17JUL21

Ax+By+C=0

Does this represent a straight line?

Yes, it does because it is a "LINEAR" equation in x and y. (The power of x is 1 and the power of y is 1.)

What is the slope of this line?

What is the y-intercept of this line?

And what is the x-intercept?

By = -Ax-C

y = (-Ax-C)/B

y = (-Ax/B) - (C/B)

y = (-A/B)x - (C/B)

Compare this to

y = mx+c

m = -A/B

c = C/B

Therefore, Ax+By+C=0 has a slope of -A/B. Its y-intercept is -C/B. It cuts the Y-Axis at the point (0, -C/B).

To find the x-intercept, we have to substitute 0 for y.

Ax+By+C=0

Ax+B(0)+C=0

Ax+C=0

Ax=-C

x = -C/A

So the x-intercept is -C/A. That is, Ax+By+C=0 cuts the X-Axis at the point (-C/A,0).

Summary:

Ax+By+C=0, Slope=-A/B, y-intercept=-C/B, x-intercept=-C/A

What is the slope of any line parallel to Ax+By+C=0?

-A/B

What is the slope of any line perpendicular to Ax+By+C=0?

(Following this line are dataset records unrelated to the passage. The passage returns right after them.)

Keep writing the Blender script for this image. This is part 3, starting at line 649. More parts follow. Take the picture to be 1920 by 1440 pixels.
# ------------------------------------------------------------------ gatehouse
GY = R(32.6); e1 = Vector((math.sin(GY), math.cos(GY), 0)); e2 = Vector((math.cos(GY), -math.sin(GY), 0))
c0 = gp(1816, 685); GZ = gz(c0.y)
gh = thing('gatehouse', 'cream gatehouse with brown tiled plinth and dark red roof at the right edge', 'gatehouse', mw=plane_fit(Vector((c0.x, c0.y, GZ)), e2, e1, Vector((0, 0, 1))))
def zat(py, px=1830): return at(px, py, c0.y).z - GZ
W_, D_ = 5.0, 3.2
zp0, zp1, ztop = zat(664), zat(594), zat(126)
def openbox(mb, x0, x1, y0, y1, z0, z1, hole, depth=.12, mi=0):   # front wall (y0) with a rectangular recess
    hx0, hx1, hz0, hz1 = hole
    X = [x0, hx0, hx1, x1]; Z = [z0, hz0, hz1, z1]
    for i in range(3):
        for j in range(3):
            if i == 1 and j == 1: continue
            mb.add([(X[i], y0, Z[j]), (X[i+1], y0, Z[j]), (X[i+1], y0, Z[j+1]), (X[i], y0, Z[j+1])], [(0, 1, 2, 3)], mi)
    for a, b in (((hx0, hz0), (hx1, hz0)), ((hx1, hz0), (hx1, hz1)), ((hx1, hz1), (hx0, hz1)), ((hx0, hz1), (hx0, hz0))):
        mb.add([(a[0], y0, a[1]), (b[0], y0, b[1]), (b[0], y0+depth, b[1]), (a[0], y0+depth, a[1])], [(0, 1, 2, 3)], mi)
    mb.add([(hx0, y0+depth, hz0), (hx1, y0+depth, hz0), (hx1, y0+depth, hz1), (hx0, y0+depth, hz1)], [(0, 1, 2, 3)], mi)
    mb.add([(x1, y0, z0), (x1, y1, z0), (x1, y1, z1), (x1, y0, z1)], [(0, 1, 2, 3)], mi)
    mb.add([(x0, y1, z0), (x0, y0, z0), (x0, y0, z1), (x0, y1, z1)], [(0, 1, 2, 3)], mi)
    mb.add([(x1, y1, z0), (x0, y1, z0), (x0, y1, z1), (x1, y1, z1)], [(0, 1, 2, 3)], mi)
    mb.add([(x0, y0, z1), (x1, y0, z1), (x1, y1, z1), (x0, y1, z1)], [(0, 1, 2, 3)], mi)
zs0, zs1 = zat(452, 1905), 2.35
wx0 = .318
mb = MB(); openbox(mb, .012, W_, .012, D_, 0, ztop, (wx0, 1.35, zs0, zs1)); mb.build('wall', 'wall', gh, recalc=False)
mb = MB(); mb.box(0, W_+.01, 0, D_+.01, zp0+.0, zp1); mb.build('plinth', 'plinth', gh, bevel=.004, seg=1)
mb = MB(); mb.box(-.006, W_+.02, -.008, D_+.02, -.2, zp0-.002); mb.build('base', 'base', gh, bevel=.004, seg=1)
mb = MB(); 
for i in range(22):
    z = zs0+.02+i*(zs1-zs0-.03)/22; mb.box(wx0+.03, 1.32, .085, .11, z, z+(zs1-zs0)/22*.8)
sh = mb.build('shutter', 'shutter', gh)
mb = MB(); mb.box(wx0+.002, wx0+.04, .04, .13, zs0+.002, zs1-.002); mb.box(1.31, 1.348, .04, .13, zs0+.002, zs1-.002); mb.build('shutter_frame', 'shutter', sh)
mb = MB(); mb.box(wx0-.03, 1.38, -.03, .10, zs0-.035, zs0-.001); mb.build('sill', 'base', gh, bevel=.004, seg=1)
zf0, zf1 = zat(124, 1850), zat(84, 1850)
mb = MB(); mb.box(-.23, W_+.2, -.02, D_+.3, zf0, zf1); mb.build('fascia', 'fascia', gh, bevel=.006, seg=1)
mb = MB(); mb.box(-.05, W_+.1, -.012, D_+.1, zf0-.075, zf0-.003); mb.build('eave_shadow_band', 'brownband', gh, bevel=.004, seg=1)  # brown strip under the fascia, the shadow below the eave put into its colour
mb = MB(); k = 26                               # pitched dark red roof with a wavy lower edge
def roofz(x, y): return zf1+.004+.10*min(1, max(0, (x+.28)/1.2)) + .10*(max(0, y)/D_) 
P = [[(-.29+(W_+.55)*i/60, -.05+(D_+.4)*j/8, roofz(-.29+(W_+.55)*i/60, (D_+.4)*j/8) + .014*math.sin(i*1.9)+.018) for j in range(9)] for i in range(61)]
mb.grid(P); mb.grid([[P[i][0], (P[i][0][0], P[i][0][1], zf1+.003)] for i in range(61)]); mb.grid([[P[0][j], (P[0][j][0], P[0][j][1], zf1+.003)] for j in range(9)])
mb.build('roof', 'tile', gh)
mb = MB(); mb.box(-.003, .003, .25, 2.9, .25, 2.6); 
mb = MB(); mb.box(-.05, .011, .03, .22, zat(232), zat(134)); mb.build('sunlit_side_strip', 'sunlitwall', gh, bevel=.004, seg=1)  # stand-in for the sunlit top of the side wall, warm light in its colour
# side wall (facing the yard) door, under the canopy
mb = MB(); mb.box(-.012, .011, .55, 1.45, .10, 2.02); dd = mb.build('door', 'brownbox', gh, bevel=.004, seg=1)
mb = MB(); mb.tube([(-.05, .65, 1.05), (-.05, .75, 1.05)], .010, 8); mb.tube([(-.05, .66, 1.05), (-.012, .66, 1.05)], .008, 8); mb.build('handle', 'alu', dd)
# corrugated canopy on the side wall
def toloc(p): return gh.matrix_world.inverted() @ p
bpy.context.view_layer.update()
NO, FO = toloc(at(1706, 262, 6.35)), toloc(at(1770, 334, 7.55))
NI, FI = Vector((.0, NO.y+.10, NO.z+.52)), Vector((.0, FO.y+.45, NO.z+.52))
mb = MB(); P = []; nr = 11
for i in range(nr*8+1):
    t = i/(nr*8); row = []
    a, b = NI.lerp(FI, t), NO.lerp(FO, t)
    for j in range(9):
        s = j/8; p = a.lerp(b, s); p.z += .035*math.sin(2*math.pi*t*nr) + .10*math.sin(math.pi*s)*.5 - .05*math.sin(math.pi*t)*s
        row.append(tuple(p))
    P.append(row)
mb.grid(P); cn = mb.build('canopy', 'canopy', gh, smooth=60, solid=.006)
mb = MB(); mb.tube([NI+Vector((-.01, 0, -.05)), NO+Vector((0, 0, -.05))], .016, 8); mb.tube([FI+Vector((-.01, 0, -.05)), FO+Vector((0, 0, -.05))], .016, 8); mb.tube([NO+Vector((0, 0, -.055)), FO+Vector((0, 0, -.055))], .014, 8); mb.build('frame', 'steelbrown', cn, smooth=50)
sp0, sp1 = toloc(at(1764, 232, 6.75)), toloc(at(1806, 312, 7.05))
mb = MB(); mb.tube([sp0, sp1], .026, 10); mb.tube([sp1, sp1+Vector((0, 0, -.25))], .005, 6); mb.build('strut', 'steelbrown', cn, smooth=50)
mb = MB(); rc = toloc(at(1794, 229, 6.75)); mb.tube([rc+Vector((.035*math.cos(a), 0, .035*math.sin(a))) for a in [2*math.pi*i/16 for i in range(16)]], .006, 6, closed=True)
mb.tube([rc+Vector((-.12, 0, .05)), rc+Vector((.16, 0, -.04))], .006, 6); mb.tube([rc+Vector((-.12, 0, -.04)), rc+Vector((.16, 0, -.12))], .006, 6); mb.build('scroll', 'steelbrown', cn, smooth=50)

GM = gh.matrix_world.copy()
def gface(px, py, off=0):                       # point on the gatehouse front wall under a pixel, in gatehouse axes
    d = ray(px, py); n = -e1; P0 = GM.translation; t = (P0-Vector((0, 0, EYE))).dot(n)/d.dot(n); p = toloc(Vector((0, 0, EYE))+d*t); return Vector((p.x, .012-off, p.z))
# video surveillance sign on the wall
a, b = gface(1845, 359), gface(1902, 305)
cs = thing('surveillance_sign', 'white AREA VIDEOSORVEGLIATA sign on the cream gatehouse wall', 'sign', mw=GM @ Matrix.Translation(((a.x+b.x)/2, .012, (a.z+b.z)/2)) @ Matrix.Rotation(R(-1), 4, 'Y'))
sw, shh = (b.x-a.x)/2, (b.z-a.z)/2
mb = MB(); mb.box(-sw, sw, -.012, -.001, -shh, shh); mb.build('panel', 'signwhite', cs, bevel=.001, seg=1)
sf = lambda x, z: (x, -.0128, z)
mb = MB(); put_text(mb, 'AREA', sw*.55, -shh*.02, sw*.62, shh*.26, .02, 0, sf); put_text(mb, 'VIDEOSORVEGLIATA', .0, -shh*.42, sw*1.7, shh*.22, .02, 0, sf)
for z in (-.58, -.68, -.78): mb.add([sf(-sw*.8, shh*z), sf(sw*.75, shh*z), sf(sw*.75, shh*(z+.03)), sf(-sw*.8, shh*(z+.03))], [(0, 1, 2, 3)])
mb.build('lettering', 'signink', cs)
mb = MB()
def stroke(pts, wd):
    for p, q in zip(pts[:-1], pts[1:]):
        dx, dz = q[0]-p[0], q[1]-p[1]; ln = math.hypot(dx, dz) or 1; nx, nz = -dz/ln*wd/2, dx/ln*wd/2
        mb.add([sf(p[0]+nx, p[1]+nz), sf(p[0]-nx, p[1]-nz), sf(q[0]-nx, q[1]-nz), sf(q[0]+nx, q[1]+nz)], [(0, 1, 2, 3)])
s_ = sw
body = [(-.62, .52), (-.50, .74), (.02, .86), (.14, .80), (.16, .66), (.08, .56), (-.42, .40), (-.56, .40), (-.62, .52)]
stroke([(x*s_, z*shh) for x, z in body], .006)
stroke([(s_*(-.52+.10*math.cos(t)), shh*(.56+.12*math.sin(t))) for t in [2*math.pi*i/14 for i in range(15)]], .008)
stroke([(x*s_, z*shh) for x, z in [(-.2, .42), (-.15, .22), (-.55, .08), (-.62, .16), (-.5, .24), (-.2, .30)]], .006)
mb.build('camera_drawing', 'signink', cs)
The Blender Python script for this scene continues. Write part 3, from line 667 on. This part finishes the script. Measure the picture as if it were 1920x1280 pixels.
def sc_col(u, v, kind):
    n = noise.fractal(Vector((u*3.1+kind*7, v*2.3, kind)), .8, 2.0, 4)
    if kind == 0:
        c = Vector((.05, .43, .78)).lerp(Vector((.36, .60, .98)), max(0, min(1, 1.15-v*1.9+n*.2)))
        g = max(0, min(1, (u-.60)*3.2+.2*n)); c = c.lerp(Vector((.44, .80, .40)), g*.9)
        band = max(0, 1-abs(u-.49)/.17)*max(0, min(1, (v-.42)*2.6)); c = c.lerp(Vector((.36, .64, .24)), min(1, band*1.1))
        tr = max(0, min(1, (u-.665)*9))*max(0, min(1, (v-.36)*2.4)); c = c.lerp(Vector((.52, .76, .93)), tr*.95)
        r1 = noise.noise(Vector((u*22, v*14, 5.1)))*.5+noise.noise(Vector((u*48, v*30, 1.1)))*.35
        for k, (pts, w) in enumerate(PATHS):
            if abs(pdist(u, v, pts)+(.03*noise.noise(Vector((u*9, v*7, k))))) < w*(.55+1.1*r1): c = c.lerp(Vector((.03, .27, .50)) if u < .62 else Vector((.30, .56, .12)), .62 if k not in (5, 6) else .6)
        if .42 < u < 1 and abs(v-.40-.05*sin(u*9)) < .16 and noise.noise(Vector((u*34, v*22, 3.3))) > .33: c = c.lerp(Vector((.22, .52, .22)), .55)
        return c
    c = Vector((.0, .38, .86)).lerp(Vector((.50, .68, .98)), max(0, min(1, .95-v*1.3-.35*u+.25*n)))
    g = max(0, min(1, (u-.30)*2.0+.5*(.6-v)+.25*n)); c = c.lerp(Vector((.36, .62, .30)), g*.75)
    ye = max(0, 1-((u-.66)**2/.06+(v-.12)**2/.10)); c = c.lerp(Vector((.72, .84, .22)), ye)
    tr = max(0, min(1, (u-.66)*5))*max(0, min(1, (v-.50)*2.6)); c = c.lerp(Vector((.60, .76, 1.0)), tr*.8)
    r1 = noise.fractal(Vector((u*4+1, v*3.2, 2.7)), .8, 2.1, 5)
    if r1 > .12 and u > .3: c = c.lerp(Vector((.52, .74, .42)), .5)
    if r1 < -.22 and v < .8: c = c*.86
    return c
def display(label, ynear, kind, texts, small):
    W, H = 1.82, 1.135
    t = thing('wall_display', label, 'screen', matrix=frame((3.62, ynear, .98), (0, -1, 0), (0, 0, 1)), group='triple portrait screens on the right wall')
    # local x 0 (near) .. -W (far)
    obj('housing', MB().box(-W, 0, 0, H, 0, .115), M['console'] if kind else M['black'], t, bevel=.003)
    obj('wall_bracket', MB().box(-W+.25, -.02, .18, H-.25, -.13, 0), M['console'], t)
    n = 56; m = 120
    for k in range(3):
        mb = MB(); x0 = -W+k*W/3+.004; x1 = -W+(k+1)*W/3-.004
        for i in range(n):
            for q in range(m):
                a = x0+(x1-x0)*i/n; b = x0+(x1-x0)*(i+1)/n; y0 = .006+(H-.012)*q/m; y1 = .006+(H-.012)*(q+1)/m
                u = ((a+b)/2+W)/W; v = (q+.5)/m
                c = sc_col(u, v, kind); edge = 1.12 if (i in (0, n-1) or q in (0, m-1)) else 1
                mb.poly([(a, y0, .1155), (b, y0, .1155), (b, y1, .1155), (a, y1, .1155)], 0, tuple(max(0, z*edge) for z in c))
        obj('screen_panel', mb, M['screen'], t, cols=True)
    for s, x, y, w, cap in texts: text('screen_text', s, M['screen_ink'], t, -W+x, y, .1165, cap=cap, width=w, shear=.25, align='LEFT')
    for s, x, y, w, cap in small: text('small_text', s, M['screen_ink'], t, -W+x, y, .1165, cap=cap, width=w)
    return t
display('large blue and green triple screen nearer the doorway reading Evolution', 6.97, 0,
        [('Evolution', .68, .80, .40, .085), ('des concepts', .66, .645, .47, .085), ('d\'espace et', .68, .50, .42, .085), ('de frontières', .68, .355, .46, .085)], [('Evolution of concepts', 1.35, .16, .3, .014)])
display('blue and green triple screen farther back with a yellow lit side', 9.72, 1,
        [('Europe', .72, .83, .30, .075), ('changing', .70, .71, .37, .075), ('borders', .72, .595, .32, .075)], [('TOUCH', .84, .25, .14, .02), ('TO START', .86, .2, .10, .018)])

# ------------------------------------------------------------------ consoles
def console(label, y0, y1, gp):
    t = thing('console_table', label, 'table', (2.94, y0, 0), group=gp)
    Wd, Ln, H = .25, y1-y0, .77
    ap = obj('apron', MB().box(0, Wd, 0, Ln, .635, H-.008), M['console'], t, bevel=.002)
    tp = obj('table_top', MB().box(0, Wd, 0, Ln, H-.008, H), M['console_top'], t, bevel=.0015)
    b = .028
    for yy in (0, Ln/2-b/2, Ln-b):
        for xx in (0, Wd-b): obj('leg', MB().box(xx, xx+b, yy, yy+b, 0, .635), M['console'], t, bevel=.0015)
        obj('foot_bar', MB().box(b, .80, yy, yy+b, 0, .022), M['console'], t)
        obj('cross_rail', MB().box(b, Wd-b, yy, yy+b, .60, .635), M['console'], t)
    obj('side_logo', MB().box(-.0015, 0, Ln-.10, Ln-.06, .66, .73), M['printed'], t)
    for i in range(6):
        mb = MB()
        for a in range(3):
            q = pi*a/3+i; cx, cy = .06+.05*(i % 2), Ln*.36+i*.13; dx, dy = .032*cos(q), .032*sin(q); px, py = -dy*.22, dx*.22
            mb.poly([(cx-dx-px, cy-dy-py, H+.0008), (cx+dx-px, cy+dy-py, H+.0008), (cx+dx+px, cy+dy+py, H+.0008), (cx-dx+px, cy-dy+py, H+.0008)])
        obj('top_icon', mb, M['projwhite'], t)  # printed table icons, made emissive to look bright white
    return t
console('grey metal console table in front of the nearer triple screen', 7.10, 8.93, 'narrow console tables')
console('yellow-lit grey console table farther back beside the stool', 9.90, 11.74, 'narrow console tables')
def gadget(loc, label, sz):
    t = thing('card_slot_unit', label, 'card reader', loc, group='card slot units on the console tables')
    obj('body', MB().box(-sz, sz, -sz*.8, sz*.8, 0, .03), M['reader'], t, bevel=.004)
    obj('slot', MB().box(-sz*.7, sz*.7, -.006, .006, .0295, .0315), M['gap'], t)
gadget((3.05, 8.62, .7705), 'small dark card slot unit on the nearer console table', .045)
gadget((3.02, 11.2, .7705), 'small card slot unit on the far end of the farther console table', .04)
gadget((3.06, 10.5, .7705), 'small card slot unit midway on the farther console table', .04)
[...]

Let us say the slope of the perpendicular line is p.

(-A/B)p=-1

p=(-1)(-B/A)

p=B/A

Analyse 2x+3y+4=0.

[Comparing with Ax+By+C=0, A=2, B=3 and C=4.]

01) It's a linear equation in x and y.

02) It represents a straight line.

03) It doesn't pass through the origin.

4A) Its slope: -2/3

4B) It's a ladder leaning against the left wall.

4C) It makes an obtuse angle with the X-Axis.

05) Its y-intercept: -4/3

06) Its x-intercept: -4/2 = -2

07) Slope of a line parallel to it = -2/3

08) Slope of a line perpendicular to it = 3/2

09) (-2,0) is a point on this line.

10) (0,-4/3) is a point on this line.

Let's try to find two more points on this line.

2x+3y+4=0

If x=1,

2(1)+3y+4=0

2+3y+4=0

3y+6=0

3y=-6

y=-6/3=-2

(1,-2) is a point on this line.

If y=1,

2x+3(1)+4=0

2x+3+4=0

2x+7=0

2x=-7

x=-7/2

(-7/2,1) is a point on this line.

Does (4,-4) lie on this line?

2x+3y+4=0

2(4)+3(-4)+4=0

8-12+4=0

0=0

LHS=RHS

Therefore (4,-4) lies on the line.

Does (2,3) lie on this line?

2x+3y+4=0

2(2)+3(3)+4=0

4+9+4=0

17=0

LHS doesn't equal RHS.

So (2,3) doesn't lie on this line.